Translation 6: ∀x∀y(Pxy→x≠y)
Now, given all the above premises 1-6 we can prove:(7) For all x, if x is changed with respect to P by some y, then x is changed by some non-identical z.
Translation 7: ∀x(∃yC(xy)→∃z(D(xz)∧x≠z))
I won't explain the proof here; instead, for anyone who doubts me, I have attached a formal proof below. From 7 and 4 of course it follows that whatever is changed with respect to P is changed by some non-identical z: That is to say, whatever is changed is changed by another. I'll leave the relatively simple proof to the reader.
Proof of 7:
For those looking to understand the symbolism if you haven't taken a serious logic class, you can start here.
However, you don't need to understand the symbols to understand the post. This is not just because the meanings of the expressions are given before each (and you can make up identities to make them make sense, for example x=a dog, y= a cat etc, and then apply them to motion in general) but also because the whole idea can be written in a paragraph summary. (but far less succinctly than a logical sentence) My comments are in blue and emphasis in bold. Aquinas' first proof for God states the following:
[The first and more manifest way is the argument from motion. It is certain, and evident to our senses, that in the world some things are in motion [Some debate that, but walking in front of a bus might change their theory…]. Now whatever is in motion [x] is put in motion by another[y], for nothing can be in motion except if it is in potentiality to that towards which it is in motion [everything is goal directed, moving towards a certain end state]; whereas a thing moves inasmuch as it is in act. For motion is nothing else than the reduction of something from potentiality to actuality. But nothing can be reduced from potentiality to actuality, except by something in a state of actuality. [There is always an instigator which makes the potential actualized.] Thus that which is actually hot, as fire, makes wood, which is potentially hot, to be actually hot, and thereby moves and changes it. [Wood doesn't become hot by itself.] Now it is not possible that the same thing should be at once in actuality and potentiality in the same respect, but only in different respects. For what is actually hot cannot simultaneously be potentially hot [it can be potentially hotter, but not potentially hot]; but it is simultaneously potentially cold. It is therefore impossible that in the same respect and in the same way a thing should be both mover and moved, i.e. that it should move itself. Therefore, whatever is in motion must be put in motion by another. If that by which it is put in motion be itself put in motion, then this also must needs be put in motion by another, and that by another again.[An ongoing chain of motion, but not like dominos as we are talking about act and potency…this is an atemporal causal relationship] But this cannot go on to infinity, because then there would be no first mover, and, consequently, no other mover; seeing that subsequent movers move only inasmuch as they are put in motion by the first mover; as the staff moves only because it is put in motion by the hand. [In the Aristotelian view, the motion of objects is a single event, which I will speak about below.] Therefore it is necessary to arrive at a first mover, put in motion by no other; and this everyone understands to be God.]

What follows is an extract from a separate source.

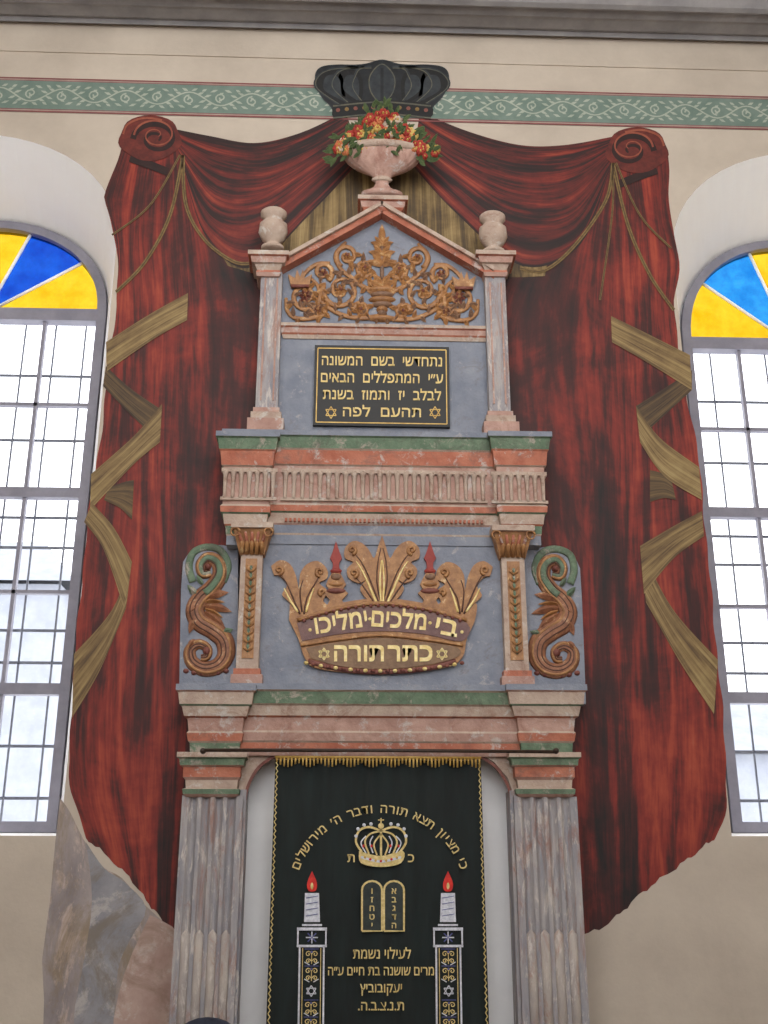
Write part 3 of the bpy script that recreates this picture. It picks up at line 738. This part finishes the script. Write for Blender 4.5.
# --- entablature 2
m=MB()
rows2=[(431,.27),(436,.27),(438,.255),(449,.245),(451,.235),(465,.225),(467,.21),(504,.205),(506,.22),(512,.215),(514,.20),(524,.19),(526,.18),(534,.175),(536,.17),(545,.17)]
m.mould(222,546,rows2,['blue','green','green','cream','salmon','cream','pink','cream','salmon','green','cream','pink','blue','cream','blue'])
r2=[(p,o+.06) for p,o in rows2]
kk=['blue','green','green','salmon','salmon','cream','pink','cream','salmon','green','cream','salmon','green','cream','blue']
m.mould(216,280,r2,kk); m.mould(488,552,r2,kk)
en=m.obj("upper_entablature",ark,label="moulded cornice in salmon, cream and green")
def bal(x0,x1,out,n):
    m=MB()
    for i in range(n):
        x=x0+(x1-x0)*(i+.5)/n
        zt,zb_=Z(473,out),Z(500,out); w=(x1-x0)/n
        m.tube3([(x,-out,zb_),(x,-out-.002,zb_+.02),(x,-out,(zb_+zt)/2),(x,-out,zt-.03),(x,-out-.006,zt-.01),(x,-out,zt)],[w*.30,w*.2,w*.24,w*.3,w*.42,w*.3],'cream',1,8)
    m.box(x0,x1,-out-.012,-out+.01,zt-.008,zt+.02,'cream'); m.box(x0,x1,-out-.012,-out+.01,zb_-.015,zb_+.006,'cream')
    m.obj("baluster_frieze",en,label="row of small cream colonnettes")
bal(X(281,485,.215),X(487,485,.215),.215,24)
bal(X(221,485,.275),X(277,485,.275),.275,7); bal(X(491,485,.275),X(547,485,.275),.275,7)
m=MB()
for i in range(46):
    x=X(284,510,.225)+(X(484,510,.225)-X(284,510,.225))*(i+.5)/46
    z=Z(521,.205); m.box(x-.008,x+.008,-.215,-.19,z-.012,z+.012,'salmon')
m.obj("dentil_course",en)
zL2=Z(431,.27)
# --- tier 3
m=MB()
xl,xr=X(276,380,.12),X(492,380,.12)
zg=Z(262,.12)
gl=[(xl,zL2),(xl,zg),(X(382,212,.12),Z(212,.12)),(xr,zg),(xr,zL2)]
m.add([(x,-.12,z) for x,z in gl]+[(x,-BK,z) for x,z in gl],[(0,1,2,3,4),(5,6,7,8,9)]+[(i,(i+1)%5,5+(i+1)%5,5+i) for i in range(5)],'blue')
gp=m.obj("gable_panel",ark,label="blue-grey gabled plaster panel")
m=MB()
m.mould(278,491,[(324,.17),(327,.17),(329,.155),(334,.15),(336,.14),(340,.13)],['cream','salmon','pink','salmon','cream'])
m.obj("string_course",ark,label="salmon moulded strip")
m=MB()
def rake(a,b,w,o,th,k):
    m.poly([a,b,(b[0],b[1]+w*1.15),(a[0],a[1]+w*1.15)],o,th,k)
for a,b in (((276,259),(383,200)),((494,266),(381,200))):
    rake(a,b,3.5,BK,.22,'cream'); rake((a[0],a[1]+3),(b[0],b[1]+3),8,BK,.19,'salmon'); rake((a[0],a[1]+11),(b[0],b[1]+11),3.5,BK,.15,'pink')
m.obj("raking_cornice",ark,label="salmon pink gable moulding")
m=MB()
m.mould(358,408,[(195,.26),(199,.26),(201,.24),(207,.23),(213,.20)],['cream','salmon','pink','salmon'])
m.obj("gable_pedestal",ark)
for a,b in ((256,283),(484,510)):
    m=MB(); x0,x1=X(a,330,.2),X(b,330,.2); z0,z1=zL2,Z(274,.2)
    m.box(x0+.02,x1-.02,-.2,-BK,z0+.2,z1,'pil')
    m.box(x0-.03,x1+.03,-.25,-BK,z0,z0+.1,'pink'); m.box(x0-.01,x1+.01,-.225,-BK,z0+.1,z0+.16,'cream'); m.box(x0+.005,x1-.005,-.212,-BK,z0+.16,z0+.2,'pink')
    for s_ in (x0+.05,x1-.06): m.box(s_,s_+.012,-.208,-.18,z0+.26,z1-.06,'pink')
    cl=m.obj("slender_pilaster",ark,label="worn grey and pink slender pilaster")
    m=MB()
    m.mould(a-8,b+6,[(250,.29),(254,.29),(256,.27),(262,.26),(264,.24),(270,.22),(272,.23),(276,.22)],['cream','salmon','pink','cream','cream','salmon','pink'])
    m.obj("pilaster_capital",cl)
for cx,cy in ((273,0),(493,4)):
    o=.2; x=X(cx,235,o)
    def zz(p): return Z(p+cy,o,cx)
    m=MB()
    m.lathe(x,o,[(zz(250),.085),(zz(247),.085),(zz(245),.05),(zz(243),.05),(zz(240),.085),(zz(233),.11),(zz(225),.105),(zz(222),.075),(zz(220),.07),(zz(217),.098),(zz(213),.10),(zz(211),.08),(zz(209),.03)],'cream',24,.02)
    m.obj("urn_finial",ark,label="cream pink lidded urn finial")
o=.2; x=X(382,170,o)
m=MB(); k_=mpp(382,170,o)
vp=[(197,19),(193,19),(191,13),(188,8),(184,6),(180,7),(176,10),(172,19),(168,27),(163,33),(158,36),(155,37)]
m.lathe(x,o,[(Z(a,o),b*k_) for a,b in vp],'pink',72,.08,.4,24)
m.lathe(x,o,[(Z(156,o),36*k_),(Z(154,o),41*k_),(Z(151,o),42*k_),(Z(150,o),38*k_)],'cream',40,0,.45)
m.lathe(x,o,[(Z(182,o),8*k_),(Z(180,o),10.5*k_),(Z(178,o),8*k_)],'cream',24,0,.5)
vs_=m.obj("flower_vase",ark,label="shallow fluted cream pedestal bowl holding flowers")
m=MB()
fo=.25
def hull(a): # slightly pointed mound
    return 52-4*math.sin(a), 44+4*math.sin(a)**6
for i in range(70):
    a=math.pi*(i+.5)/70; rr=random.uniform(.7,1.0); hx,hy=hull(a)
    sq=1-.22*math.sin(2*a)**2
    px=382+rr*hx*math.cos(a)*sq; py=152-rr*hy*math.sin(a)*sq
    m.leaf(px,py,-a+random.uniform(-.6,.6),random.uniform(8,13),random.uniform(4,6),fo-.01,'fg',random.uniform(-.3,.3))
for s_ in (-1,1):
    for j in range(18):
        px=382+s_*random.uniform(34,52); py=random.uniform(142,161)
        m.leaf(px,py,(0 if s_>0 else math.pi)+random.uniform(-.9,.9),random.uniform(8,12),5,fo+.02,'fg',random.uniform(-.3,.3))
for i in range(130):
    a=random.random()*math.pi; rr=math.sqrt(random.random()); sq=1-.22*math.sin(2*a)**2
    px=382+rr*45*math.cos(a)*sq; py=152-rr*42*math.sin(a)*sq
    if i%12==0: px=382+random.choice((-1,1))*random.uniform(38,54); py=random.uniform(148,158)
    k=random.choice(['fr','fr','fy','fo','fw','fg','fr'])
    r=random.uniform(3,5.2)
    if k=='fg':
        for j in range(3): m.leaf(px,py,random.random()*6.28,9,4.5,fo+random.uniform(.04,.07),k,.2)
    else:
        dd=random.uniform(.02,.045); oo=fo+random.uniform(.01,.03)
        for j in range(6):
            b=j*1.047; m.blob(px+r*.55*math.cos(b),py+r*.55*math.sin(b),r*.5,r*.5,oo,dd,k,0,7,2)
        m.blob(px,py,r*.3,r*.3,oo+.01,dd+.005,'fy' if k!='fy' else 'fo',0,6,2)
m.obj("bouquet",vs_,label="mound of red, yellow and orange flowers with leaves")
# arabesque in gable
m=MB(); o=.125; random.seed(3)
def mir(pts): return [(2*382-x,y+1.5) for x,y in pts]
specs=[(341,290,19,4,200,-1.5),(305,296,16,4,-20,1.4),(347,256,12,3,120,1.3),(323,272,10,3,60,-1.2),(365,268,9,3,40,1.2),(318,310,7,2,0,1.1),(361,310,8,2,180,1.2)]
stems=[[(382,316),(360,318),(340,314),(322,302),(318,286),(310,278)],[(322,316),(300,319),(288,312),(286,298)],[(382,288),(366,288),(352,278),(340,268),(336,254),(346,242)],[(330,264),(318,264),(308,270),(300,280)]]
paths=[(spiral(*c),1) for c in specs]+[(smooth(st,5),0) for st in stems]
for sp,isp in paths:
    for P_ in (sp,mir(sp)):
        m.tube(P_,taper(len(P_),3.0,1.7),o+.004,'gold',.45,8)
    for i in range(1,len(sp)-3,2):
        an=math.atan2(sp[i+1][1]-sp[i-1][1],sp[i+1][0]-sp[i-1][0])
        sd=1 if (i//2)%2 else -1
        L=random.uniform(7,11); w_=random.uniform(4.5,7)
        x_,y_=sp[i]; ly=y_+L*math.sin(an+sd*.7); lx=x_+L*math.cos(an+sd*.7)
        if ly<242+(382-lx)*.55 or ly>324 or lx<284: continue
        k='gold' if random.random()<.45 else 'arab'
        m.leaf(x_,y_,an+sd*.7,L,w_,o+.005,k,.35*sd,.022)
        q_=mir([(x_,y_)])[0]; m.leaf(q_[0],q_[1],math.pi-(an+sd*.7),L,w_,o+.005,k,-.35*sd,.022)
for ci,c in enumerate(specs):
    for P_ in ([(c[0],c[1])],mir([(c[0],c[1])])):
        for j in range(6): m.leaf(P_[0][0],P_[0][1],j*1.047,7 if c[2]>12 else 4.5,4,o+.010,'relred' if ci%2 else 'gold',.2,.02)
        m.blob(P_[0][0],P_[0][1],2.2,2.2,.13,.03,'relred' if ci%2==0 else 'gold')
for cx_ in (300,464):
    yy=279 if cx_<382 else 281
    m.poly([(cx_-9,yy+7),(cx_-12,yy-5),(cx_-5,yy-1),(cx_-3,yy-10),(cx_,yy-2),(cx_+3,yy-10),(cx_+5,yy-1),(cx_+12,yy-5),(cx_+9,yy+7)],.12,.034,'gold')
    m.tube([(cx_-9,yy+7),(cx_+9,yy+7)],2,.154,'relred',.6,6)
for (y_,L,w_) in ((266,16,8),(256,14,7),(246,12,6),(296,16,8),(286,15,8)):
    for an in (1.0,.4): 
        for sg in (-1,1): m.leaf(382,y_,-math.pi/2+sg*an,L,w_,o+.006,'gold',.25*sg,.022)
m.leaf(382,244,-math.pi/2,20,8,o+.008,'gold'); m.tube([(382,292),(382,228)],2.0,o+.004,'arab')
for py,rx,k in ((290,15,'gold'),(295,12,'arab'),(300,14,'gold'),(305,11,'arab'),(310,6,'gold'),(314,5,'arab'),(319,14,'gold')): m.blob(382,py,rx,3.4,.12,.04,k)
m.obj("arabesque_relief",gp,label="gold-brown scrolling foliage relief around a small urn")

# ================= PLAQUE =================
pq=empty("memorial_plaque",(X(382,385,.13),-.13,Z(426,.13)),label="black plaque with gold border and gold Hebrew lettering",cat="plaque")
m=MB(); m.poly([(315,345),(449,347),(450,427),(313,425)],.122,.03,'black'); m.obj("plaque_panel",pq)
m=MB(); o=.1545
c=[(318,348),(446,350),(447,424),(316,422)]
for i in range(4): m.stroke([c[i],c[(i+1)%4]],1.0,o,'brass')
m.obj("border",pq,label="thin gold border")
for txt,y_,wd in (("נתחדשי  בשם  המשונה",361,120),("ע״י  המתפללים  הבאים",378,122),("לבלב  יז  ותמוז  בשנת",395,118),("תהעם  לפה",412,78)):
    m=MB(); ptext(m,txt,382,y_,9.0,o,'plq',wd,ang=.012,off=0,bold=.12,bv=.30); m.obj("lettering",pq,label="line of gold Hebrew letters")
for cx_ in (331,435):
    m=MB(); star(m,cx_,412.5,6,o,'brass',.9); m.obj("gold_star",pq)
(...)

The distinction between cause and effect in the modern and classical viewpoints is something which needs to be clarified, as it has not even been done by the preceding article. Unlike the classical view (the view according to which the above was written) the modern view sees cause and effect not one “necessary” event given the nature of those beings that are involved (Aquinas) but rather are coincidental conjunction because of temporal (immediate) relation. (15 Rosenberg, Alexander. The Atheist's Guide to Reality: Enjoying Life without Illusions. New York: W.W. Norton, 2011. Print. 34. “In our experience, things can only happen in one direction: a match can’t go from being put out to being lit to being struck. But at the basement level of reality, the opposite of any sequence of events can and does happen. Given the present state of the universe, the basic laws of physics can’t determine in which temporal direction we are headed.”) On this view, the best way to study reality is to fragment event and identify the most temporally successive but immediate element as cause to some effect.
This means finding the cause per se, as spoken of above. As a result of the modern world looking to a mechanical explanation of things as sufficient for explanation, the concept of causes outside of the merely mechanical fell to the side. These were (and are) the formal and final causes which are no longer even understood to apply to the above text from Aquinas, as he intended them. Because of this most people when they read the above, the see it as a situation where the last domino fell and so therefore another domino must have hit the penultimate and another before that one and so on back, these people miss the most powerful aspect of this 'proof' and ridicule it as “too simplistic” or dependent on a belief that infinite regress is not possible. However, this is a purely mechanical account of causation, as mentioned. As EA Burt says in his History of Modern Science:
First, the real world in which man lives is no longer regarded as a world of substances possessed of as many ultimate qualities as can be experienced in them, but has become a world of atoms (now electrons), equipped with none but mathematical characteristics and moving according to laws fully statable in mathematical form. Second, explanations in terms of forms and final causes of events, both in this world and in the less independent realm of mind, have been definitely set aside in favor of explanations in terms of their simplest elements, the latter related temporally as efficient causes, and being mechanically treatable motions of bodies wherever it is possible to so regard them. In connexion with this aspect of the change, God ceased to be regarded as a Supreme Final Cause, and, where still believed in, became the First Efficient Cause of the world.
However, to acknowledge that bodies greater than the parts which make them up exist (a human is different than atoms) means that there is a potential in a human being that is not in any combination of atoms. Actually…to even ascribe an identity to an atom is to admit of formal and final causality, as I have harped on before.
The point of this post is make sure that the first proof of Aquinas' is not read in with a mere 'modern' understanding. Unfortunately the analysis above stops at infinite regress (7) but it makes it does very clearly lay out the idea of a cause per se, which not all effects are the results of. It is a very logical presentation of proof one, but could use a bit more Aristotle.